▼▼▼

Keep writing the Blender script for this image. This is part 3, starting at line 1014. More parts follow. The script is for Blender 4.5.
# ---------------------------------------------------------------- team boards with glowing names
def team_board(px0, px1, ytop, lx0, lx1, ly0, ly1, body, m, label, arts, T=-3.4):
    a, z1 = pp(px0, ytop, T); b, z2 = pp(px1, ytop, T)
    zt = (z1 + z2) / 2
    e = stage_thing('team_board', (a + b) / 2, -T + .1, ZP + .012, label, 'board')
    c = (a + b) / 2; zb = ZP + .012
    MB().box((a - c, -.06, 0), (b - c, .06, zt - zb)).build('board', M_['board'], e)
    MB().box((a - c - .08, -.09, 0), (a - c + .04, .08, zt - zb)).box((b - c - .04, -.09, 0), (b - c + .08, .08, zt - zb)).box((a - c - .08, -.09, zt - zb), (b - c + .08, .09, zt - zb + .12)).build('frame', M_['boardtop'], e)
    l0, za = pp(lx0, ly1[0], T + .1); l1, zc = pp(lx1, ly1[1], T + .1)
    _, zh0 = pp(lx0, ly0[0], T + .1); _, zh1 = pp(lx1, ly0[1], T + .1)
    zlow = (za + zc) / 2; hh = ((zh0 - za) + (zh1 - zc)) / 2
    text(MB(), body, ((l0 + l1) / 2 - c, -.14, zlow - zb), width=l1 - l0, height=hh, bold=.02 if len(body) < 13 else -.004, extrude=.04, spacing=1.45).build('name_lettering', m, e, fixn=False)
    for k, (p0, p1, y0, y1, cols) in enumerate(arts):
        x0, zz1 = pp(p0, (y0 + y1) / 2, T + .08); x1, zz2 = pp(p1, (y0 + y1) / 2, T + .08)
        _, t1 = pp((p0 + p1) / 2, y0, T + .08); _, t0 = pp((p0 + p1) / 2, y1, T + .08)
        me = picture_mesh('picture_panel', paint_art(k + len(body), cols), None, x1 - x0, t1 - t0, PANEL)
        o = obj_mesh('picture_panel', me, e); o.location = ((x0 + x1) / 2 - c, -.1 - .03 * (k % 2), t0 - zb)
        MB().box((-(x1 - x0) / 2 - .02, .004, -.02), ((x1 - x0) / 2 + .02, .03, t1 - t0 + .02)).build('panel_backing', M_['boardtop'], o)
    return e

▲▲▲

● AIM OF THE EXERCISE: Retype the whole listing, matching it exactly.

● RESULT OF THIS EXERCISE:
Keep writing the Blender script for this image. This is part 3, starting at line 1014. More parts follow. The script is for Blender 4.5.
# ---------------------------------------------------------------- team boards with glowing names
def team_board(px0, px1, ytop, lx0, lx1, ly0, ly1, body, m, label, arts, T=-3.4):
    a, z1 = pp(px0, ytop, T); b, z2 = pp(px1, ytop, T)
    zt = (z1 + z2) / 2
    e = stage_thing('team_board', (a + b) / 2, -T + .1, ZP + .012, label, 'board')
    c = (a + b) / 2; zb = ZP + .012
    MB().box((a - c, -.06, 0), (b - c, .06, zt - zb)).build('board', M_['board'], e)
    MB().box((a - c - .08, -.09, 0), (a - c + .04, .08, zt - zb)).box((b - c - .04, -.09, 0), (b - c + .08, .08, zt - zb)).box((a - c - .08, -.09, zt - zb), (b - c + .08, .09, zt - zb + .12)).build('frame', M_['boardtop'], e)
    l0, za = pp(lx0, ly1[0], T + .1); l1, zc = pp(lx1, ly1[1], T + .1)
    _, zh0 = pp(lx0, ly0[0], T + .1); _, zh1 = pp(lx1, ly0[1], T + .1)
    zlow = (za + zc) / 2; hh = ((zh0 - za) + (zh1 - zc)) / 2
    text(MB(), body, ((l0 + l1) / 2 - c, -.14, zlow - zb), width=l1 - l0, height=hh, bold=.02 if len(body) < 13 else -.004, extrude=.04, spacing=1.45).build('name_lettering', m, e, fixn=False)
    for k, (p0, p1, y0, y1, cols) in enumerate(arts):
        x0, zz1 = pp(p0, (y0 + y1) / 2, T + .08); x1, zz2 = pp(p1, (y0 + y1) / 2, T + .08)
        _, t1 = pp((p0 + p1) / 2, y0, T + .08); _, t0 = pp((p0 + p1) / 2, y1, T + .08)
        me = picture_mesh('picture_panel', paint_art(k + len(body), cols), None, x1 - x0, t1 - t0, PANEL)
        o = obj_mesh('picture_panel', me, e); o.location = ((x0 + x1) / 2 - c, -.1 - .03 * (k % 2), t0 - zb)
        MB().box((-(x1 - x0) / 2 - .02, .004, -.02), ((x1 - x0) / 2 + .02, .03, t1 - t0 + .02)).build('panel_backing', M_['boardtop'], o)
    return e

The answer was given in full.